---------- SOURCE DATA

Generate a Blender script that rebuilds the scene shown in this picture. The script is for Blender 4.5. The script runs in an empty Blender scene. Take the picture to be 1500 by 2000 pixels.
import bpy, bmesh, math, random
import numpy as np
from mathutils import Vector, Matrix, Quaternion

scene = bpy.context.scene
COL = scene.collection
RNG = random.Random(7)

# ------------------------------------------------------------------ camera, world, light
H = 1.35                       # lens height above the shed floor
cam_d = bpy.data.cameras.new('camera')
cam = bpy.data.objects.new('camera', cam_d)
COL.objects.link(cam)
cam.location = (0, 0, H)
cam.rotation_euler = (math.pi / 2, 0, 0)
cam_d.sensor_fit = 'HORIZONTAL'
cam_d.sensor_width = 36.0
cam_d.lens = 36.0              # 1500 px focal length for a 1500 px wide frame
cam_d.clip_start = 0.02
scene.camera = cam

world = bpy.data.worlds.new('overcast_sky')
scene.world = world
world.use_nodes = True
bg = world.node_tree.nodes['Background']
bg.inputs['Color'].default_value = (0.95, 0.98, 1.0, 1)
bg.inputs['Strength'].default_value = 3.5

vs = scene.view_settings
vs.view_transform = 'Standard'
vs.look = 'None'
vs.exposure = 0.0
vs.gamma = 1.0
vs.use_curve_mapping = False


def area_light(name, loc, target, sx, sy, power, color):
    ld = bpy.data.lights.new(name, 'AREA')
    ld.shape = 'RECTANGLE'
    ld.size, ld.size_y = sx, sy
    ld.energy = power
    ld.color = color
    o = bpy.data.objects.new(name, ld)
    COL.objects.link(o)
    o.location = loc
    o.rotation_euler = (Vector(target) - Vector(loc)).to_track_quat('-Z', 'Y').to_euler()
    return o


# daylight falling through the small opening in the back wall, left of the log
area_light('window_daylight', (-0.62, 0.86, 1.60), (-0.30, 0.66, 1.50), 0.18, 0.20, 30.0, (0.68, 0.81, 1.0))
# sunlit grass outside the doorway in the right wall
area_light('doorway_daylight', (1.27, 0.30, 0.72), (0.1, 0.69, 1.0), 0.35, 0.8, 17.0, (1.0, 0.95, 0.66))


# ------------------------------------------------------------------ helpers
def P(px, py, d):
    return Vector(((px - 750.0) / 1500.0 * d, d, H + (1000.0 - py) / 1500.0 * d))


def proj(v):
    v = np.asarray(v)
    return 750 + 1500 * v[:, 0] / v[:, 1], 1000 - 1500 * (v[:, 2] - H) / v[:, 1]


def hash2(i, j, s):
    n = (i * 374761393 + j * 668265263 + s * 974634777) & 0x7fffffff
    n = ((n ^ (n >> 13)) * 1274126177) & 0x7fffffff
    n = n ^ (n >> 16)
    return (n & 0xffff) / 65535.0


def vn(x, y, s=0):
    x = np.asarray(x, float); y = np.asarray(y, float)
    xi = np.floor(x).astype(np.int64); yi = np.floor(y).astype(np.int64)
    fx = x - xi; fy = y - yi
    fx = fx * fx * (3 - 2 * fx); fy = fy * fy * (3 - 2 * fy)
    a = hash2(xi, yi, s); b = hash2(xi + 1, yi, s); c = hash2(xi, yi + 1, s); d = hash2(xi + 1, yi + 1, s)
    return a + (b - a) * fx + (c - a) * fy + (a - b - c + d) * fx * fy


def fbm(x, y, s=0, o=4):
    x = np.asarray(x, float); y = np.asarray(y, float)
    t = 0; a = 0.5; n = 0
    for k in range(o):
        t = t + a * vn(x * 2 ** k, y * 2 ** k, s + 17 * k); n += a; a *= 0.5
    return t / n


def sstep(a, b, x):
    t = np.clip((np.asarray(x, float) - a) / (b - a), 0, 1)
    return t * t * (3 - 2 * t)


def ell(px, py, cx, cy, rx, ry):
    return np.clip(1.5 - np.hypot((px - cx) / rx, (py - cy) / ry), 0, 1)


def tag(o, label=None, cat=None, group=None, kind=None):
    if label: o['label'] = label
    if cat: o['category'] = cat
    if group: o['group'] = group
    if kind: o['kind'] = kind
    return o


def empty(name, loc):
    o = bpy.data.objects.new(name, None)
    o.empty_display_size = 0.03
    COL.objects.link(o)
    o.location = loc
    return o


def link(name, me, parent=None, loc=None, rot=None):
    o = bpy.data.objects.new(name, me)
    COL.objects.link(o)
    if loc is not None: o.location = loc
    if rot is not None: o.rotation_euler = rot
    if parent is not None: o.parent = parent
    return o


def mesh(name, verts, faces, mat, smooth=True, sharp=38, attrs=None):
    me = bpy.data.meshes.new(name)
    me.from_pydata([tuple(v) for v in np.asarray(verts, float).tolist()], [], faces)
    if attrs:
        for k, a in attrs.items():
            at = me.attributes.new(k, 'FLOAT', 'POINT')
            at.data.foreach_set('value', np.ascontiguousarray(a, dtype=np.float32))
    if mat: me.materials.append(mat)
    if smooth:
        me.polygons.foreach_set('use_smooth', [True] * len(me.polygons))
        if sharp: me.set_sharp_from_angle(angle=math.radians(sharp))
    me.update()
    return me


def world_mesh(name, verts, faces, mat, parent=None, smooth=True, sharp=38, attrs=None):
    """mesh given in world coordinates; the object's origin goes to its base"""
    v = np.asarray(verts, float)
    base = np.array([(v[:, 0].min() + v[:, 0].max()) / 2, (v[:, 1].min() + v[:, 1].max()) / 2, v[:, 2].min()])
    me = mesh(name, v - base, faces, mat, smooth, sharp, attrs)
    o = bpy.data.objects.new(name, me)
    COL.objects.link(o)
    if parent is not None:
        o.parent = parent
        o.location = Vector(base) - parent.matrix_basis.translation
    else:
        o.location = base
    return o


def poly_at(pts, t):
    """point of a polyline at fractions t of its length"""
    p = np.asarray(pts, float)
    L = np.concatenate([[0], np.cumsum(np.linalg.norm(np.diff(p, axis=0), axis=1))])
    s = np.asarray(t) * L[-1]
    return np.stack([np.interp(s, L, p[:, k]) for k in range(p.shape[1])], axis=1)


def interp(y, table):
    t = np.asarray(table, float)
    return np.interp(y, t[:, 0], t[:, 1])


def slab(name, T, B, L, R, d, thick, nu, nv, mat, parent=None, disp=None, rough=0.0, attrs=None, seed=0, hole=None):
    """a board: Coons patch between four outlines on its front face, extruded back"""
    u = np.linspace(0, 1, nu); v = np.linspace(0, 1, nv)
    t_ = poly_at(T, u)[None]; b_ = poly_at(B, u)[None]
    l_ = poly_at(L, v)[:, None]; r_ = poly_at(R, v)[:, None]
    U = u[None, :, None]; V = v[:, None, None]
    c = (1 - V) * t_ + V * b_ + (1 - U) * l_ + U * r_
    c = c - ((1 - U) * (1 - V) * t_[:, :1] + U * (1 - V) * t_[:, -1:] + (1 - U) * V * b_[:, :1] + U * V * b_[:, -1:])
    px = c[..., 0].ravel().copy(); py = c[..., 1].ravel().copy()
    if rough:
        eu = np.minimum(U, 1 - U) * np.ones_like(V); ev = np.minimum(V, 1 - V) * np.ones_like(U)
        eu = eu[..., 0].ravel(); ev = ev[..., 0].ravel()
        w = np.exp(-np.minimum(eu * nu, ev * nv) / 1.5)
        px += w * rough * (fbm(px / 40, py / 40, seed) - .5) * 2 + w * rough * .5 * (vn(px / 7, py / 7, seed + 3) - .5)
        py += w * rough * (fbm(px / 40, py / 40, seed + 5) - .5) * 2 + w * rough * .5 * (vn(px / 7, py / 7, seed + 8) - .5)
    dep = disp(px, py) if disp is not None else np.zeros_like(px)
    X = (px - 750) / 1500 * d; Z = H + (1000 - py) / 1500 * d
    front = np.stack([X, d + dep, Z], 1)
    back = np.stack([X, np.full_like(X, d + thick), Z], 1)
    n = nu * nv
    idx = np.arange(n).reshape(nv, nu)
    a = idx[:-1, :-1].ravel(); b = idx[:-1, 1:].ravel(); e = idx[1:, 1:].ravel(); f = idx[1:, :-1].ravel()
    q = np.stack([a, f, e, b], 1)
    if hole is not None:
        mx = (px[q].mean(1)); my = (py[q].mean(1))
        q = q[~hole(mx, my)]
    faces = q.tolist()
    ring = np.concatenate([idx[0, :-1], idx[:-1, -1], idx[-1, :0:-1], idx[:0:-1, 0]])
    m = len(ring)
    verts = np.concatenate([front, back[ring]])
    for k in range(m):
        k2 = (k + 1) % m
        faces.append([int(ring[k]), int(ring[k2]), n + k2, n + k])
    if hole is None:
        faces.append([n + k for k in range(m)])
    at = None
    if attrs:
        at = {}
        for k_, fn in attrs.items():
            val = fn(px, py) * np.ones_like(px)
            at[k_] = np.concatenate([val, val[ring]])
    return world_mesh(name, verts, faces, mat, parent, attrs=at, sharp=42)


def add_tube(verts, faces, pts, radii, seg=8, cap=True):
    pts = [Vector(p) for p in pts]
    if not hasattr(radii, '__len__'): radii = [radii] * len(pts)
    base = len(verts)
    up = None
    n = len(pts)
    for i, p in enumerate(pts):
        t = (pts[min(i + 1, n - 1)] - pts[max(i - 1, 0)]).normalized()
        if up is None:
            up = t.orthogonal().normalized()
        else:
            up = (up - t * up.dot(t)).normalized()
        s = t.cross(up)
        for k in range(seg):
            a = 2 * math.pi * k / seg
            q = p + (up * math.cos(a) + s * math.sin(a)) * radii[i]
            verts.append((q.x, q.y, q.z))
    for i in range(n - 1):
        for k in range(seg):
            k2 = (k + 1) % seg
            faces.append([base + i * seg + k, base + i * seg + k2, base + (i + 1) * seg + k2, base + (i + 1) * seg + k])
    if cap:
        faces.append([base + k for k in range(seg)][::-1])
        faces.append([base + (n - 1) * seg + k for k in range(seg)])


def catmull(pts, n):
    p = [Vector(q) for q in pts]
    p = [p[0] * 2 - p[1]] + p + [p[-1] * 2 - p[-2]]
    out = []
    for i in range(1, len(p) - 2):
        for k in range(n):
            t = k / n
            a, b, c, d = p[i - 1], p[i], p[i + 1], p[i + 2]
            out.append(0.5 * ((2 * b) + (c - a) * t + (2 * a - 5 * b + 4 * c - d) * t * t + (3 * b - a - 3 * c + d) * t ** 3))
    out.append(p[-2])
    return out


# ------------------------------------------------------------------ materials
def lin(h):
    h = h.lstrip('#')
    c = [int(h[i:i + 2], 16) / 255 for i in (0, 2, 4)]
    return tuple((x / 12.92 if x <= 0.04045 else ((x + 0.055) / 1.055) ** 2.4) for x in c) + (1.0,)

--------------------

STATED EXERCISE:
Write down again the exact lines running from the beginning of the data to the line containing "vs.use_curve_mapping = False", with both ends included.

EXERCISE ANSWER:
Generate a Blender script that rebuilds the scene shown in this picture. The script is for Blender 4.5. The script runs in an empty Blender scene. Take the picture to be 1500 by 2000 pixels.
import bpy, bmesh, math, random
import numpy as np
from mathutils import Vector, Matrix, Quaternion

scene = bpy.context.scene
COL = scene.collection
RNG = random.Random(7)

# ------------------------------------------------------------------ camera, world, light
H = 1.35                       # lens height above the shed floor
cam_d = bpy.data.cameras.new('camera')
cam = bpy.data.objects.new('camera', cam_d)
COL.objects.link(cam)
cam.location = (0, 0, H)
cam.rotation_euler = (math.pi / 2, 0, 0)
cam_d.sensor_fit = 'HORIZONTAL'
cam_d.sensor_width = 36.0
cam_d.lens = 36.0              # 1500 px focal length for a 1500 px wide frame
cam_d.clip_start = 0.02
scene.camera = cam

world = bpy.data.worlds.new('overcast_sky')
scene.world = world
world.use_nodes = True
bg = world.node_tree.nodes['Background']
bg.inputs['Color'].default_value = (0.95, 0.98, 1.0, 1)
bg.inputs['Strength'].default_value = 3.5

vs = scene.view_settings
vs.view_transform = 'Standard'
vs.look = 'None'
vs.exposure = 0.0
vs.gamma = 1.0
vs.use_curve_mapping = False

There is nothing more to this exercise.